**Dataset content:**

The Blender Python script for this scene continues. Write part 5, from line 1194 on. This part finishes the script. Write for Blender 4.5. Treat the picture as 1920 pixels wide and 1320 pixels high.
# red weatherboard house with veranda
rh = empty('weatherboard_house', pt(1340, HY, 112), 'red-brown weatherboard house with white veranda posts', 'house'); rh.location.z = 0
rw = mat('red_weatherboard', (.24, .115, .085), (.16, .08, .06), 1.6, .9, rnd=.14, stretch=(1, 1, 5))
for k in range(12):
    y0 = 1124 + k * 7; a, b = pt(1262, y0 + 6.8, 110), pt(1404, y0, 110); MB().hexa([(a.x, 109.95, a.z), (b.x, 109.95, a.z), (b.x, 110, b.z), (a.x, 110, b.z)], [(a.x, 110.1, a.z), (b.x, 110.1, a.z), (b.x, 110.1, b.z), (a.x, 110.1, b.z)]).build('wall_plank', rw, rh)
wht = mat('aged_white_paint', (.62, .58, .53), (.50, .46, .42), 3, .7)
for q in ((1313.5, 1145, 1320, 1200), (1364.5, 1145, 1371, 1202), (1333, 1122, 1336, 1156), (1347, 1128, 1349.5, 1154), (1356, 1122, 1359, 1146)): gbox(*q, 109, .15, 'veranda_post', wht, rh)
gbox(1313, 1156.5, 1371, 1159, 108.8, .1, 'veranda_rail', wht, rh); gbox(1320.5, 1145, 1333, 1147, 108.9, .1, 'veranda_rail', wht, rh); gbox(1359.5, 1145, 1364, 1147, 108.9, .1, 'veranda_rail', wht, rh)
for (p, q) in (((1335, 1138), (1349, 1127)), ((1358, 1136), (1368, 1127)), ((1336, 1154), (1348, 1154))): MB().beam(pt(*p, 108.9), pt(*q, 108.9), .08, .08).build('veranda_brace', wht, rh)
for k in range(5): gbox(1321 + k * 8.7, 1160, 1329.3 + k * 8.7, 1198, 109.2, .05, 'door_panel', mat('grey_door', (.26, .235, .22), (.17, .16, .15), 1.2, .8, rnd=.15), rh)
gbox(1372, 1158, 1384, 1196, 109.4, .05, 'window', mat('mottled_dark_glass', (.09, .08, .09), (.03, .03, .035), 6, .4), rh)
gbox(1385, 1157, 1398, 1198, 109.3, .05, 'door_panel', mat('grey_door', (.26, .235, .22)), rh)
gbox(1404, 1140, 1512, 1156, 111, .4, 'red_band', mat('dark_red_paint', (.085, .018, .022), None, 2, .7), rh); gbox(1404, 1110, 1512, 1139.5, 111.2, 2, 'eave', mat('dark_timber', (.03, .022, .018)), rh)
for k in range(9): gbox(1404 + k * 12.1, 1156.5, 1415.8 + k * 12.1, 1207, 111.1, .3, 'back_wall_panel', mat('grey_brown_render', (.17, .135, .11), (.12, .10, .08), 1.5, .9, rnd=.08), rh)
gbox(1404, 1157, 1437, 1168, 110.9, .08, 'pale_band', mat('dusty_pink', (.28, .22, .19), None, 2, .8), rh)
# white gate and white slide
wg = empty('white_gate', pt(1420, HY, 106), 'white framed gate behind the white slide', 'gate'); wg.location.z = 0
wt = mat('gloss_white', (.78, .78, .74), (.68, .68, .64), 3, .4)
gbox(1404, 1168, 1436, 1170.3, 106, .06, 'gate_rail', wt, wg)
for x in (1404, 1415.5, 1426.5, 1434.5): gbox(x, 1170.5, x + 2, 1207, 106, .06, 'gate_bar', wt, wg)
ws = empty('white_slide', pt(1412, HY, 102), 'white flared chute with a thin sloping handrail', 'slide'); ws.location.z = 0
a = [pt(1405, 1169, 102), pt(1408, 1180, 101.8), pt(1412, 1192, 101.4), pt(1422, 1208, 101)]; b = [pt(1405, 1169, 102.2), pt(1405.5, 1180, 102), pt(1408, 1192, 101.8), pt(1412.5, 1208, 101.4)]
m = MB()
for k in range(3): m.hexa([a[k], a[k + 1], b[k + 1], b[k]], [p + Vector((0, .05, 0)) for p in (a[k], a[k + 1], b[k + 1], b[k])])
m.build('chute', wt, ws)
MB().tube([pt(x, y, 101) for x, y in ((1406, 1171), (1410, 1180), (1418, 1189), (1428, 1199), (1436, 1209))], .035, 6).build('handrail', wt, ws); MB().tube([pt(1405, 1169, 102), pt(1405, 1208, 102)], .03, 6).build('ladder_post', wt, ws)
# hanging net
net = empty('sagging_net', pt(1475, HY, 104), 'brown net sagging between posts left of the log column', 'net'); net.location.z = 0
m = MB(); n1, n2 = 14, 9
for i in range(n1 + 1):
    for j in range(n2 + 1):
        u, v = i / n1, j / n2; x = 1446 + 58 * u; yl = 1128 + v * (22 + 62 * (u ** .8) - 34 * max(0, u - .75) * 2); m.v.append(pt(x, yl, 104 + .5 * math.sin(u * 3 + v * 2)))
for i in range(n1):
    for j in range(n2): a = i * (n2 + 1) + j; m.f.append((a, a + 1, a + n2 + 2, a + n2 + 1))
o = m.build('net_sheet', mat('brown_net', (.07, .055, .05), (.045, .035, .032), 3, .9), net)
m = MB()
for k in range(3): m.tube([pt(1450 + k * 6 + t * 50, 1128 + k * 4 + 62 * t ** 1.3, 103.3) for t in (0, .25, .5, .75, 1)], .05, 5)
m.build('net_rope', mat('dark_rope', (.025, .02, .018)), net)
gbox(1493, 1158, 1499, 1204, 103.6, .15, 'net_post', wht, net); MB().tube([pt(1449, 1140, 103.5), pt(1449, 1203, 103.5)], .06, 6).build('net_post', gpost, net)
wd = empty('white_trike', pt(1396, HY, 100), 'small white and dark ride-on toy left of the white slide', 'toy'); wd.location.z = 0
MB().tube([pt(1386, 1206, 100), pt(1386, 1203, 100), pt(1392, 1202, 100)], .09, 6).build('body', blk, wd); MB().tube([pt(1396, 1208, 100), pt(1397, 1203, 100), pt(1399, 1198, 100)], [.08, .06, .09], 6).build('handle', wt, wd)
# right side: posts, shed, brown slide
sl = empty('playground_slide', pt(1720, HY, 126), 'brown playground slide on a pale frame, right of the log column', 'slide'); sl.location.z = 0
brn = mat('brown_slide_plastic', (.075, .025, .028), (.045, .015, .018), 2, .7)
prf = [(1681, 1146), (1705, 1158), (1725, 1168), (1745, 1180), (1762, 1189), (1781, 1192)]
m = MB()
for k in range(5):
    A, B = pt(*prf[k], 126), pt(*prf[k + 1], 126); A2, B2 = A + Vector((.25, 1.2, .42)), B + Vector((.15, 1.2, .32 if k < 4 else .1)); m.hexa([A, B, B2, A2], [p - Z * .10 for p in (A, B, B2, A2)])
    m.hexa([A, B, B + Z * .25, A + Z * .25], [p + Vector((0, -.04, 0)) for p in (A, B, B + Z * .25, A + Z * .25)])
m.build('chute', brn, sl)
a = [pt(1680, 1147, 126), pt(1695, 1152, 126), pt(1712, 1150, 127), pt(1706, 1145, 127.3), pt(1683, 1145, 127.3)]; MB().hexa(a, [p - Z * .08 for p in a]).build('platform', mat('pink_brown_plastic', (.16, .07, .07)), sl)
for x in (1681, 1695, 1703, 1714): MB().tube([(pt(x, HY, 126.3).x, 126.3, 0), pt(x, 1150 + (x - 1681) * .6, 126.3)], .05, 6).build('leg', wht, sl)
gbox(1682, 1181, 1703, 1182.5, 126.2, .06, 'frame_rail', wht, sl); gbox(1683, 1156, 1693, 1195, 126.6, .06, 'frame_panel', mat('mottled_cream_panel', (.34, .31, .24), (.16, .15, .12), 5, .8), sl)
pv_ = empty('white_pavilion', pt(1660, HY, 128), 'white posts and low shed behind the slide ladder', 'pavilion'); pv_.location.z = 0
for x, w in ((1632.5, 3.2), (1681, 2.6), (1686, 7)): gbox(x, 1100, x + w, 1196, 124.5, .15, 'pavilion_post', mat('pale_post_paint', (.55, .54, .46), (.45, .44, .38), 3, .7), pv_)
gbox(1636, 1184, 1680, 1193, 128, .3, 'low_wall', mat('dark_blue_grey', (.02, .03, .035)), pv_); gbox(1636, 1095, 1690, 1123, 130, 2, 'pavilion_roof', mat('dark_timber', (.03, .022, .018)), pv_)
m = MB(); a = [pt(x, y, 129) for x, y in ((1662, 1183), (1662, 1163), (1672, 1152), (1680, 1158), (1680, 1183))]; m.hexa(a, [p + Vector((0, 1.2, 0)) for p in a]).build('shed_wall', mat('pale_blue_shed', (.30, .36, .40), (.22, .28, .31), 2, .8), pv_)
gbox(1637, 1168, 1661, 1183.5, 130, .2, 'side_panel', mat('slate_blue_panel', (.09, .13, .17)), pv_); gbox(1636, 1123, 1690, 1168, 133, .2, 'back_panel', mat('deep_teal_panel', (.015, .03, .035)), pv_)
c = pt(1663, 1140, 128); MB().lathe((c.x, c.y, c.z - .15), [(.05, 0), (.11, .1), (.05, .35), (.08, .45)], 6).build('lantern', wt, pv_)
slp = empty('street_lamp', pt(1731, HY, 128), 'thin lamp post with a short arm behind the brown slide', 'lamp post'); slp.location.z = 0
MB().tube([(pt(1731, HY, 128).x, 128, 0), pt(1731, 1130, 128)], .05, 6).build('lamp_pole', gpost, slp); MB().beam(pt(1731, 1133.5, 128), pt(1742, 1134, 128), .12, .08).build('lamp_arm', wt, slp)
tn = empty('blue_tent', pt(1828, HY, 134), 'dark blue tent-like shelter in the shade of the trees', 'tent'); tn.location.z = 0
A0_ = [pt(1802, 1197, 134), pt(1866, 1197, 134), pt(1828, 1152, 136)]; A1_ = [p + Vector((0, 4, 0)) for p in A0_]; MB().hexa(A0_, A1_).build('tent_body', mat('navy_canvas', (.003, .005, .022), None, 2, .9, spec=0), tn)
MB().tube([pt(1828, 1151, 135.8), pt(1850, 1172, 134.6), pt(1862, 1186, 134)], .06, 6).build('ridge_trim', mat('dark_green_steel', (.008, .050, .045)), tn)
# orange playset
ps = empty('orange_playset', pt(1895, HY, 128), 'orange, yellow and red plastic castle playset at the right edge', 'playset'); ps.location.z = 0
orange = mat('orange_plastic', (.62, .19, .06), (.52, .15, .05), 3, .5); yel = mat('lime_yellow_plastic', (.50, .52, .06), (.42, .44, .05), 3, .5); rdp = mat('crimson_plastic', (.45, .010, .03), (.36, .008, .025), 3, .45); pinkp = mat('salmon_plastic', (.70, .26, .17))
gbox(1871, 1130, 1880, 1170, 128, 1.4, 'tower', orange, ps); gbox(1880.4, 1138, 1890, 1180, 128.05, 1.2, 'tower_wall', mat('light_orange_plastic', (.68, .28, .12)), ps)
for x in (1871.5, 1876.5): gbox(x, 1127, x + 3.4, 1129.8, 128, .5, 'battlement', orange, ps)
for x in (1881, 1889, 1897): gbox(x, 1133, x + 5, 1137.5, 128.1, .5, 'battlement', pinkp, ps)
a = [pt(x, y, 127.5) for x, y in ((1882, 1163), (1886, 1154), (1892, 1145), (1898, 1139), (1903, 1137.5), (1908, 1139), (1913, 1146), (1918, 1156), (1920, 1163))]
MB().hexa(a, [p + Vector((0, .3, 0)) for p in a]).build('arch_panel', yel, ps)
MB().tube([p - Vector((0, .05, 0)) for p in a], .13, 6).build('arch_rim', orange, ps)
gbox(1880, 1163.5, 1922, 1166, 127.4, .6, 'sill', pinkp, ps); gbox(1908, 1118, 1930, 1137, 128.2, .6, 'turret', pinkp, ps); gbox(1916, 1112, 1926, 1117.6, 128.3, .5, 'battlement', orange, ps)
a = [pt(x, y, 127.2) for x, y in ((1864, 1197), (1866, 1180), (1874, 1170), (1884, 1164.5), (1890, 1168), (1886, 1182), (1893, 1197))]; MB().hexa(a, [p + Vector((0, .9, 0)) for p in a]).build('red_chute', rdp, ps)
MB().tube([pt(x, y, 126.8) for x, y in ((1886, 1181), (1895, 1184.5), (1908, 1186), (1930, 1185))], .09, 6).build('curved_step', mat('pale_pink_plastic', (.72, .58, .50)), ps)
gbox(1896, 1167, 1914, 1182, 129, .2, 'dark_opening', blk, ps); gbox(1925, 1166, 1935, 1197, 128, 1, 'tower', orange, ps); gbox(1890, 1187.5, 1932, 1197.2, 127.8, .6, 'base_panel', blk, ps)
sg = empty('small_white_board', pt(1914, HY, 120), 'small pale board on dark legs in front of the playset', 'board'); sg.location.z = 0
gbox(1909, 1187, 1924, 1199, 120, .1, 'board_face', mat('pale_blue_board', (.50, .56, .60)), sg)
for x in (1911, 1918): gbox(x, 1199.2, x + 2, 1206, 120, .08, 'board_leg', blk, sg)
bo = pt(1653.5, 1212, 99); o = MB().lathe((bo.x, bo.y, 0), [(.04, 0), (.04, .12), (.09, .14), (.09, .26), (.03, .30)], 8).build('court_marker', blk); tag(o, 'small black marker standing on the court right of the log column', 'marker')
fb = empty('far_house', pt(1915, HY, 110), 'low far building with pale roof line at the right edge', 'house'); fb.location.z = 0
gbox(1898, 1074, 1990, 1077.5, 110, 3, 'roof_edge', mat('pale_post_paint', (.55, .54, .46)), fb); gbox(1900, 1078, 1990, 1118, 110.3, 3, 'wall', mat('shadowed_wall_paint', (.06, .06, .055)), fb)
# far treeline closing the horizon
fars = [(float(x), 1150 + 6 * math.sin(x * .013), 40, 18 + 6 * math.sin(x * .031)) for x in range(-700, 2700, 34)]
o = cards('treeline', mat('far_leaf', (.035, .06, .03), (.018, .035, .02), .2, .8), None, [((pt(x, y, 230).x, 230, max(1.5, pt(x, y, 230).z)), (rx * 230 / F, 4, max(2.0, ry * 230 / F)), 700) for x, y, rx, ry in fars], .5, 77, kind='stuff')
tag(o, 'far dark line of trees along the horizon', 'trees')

**Task statement:** Set out exactly the run of lines that begins at the line holding "(.06, .06, .055)), fb)" and ends at the last line of the data.

**Result:**
gbox(1898, 1074, 1990, 1077.5, 110, 3, 'roof_edge', mat('pale_post_paint', (.55, .54, .46)), fb); gbox(1900, 1078, 1990, 1118, 110.3, 3, 'wall', mat('shadowed_wall_paint', (.06, .06, .055)), fb)
# far treeline closing the horizon
fars = [(float(x), 1150 + 6 * math.sin(x * .013), 40, 18 + 6 * math.sin(x * .031)) for x in range(-700, 2700, 34)]
o = cards('treeline', mat('far_leaf', (.035, .06, .03), (.018, .035, .02), .2, .8), None, [((pt(x, y, 230).x, 230, max(1.5, pt(x, y, 230).z)), (rx * 230 / F, 4, max(2.0, ry * 230 / F)), 700) for x, y, rx, ry in fars], .5, 77, kind='stuff')
tag(o, 'far dark line of trees along the horizon', 'trees')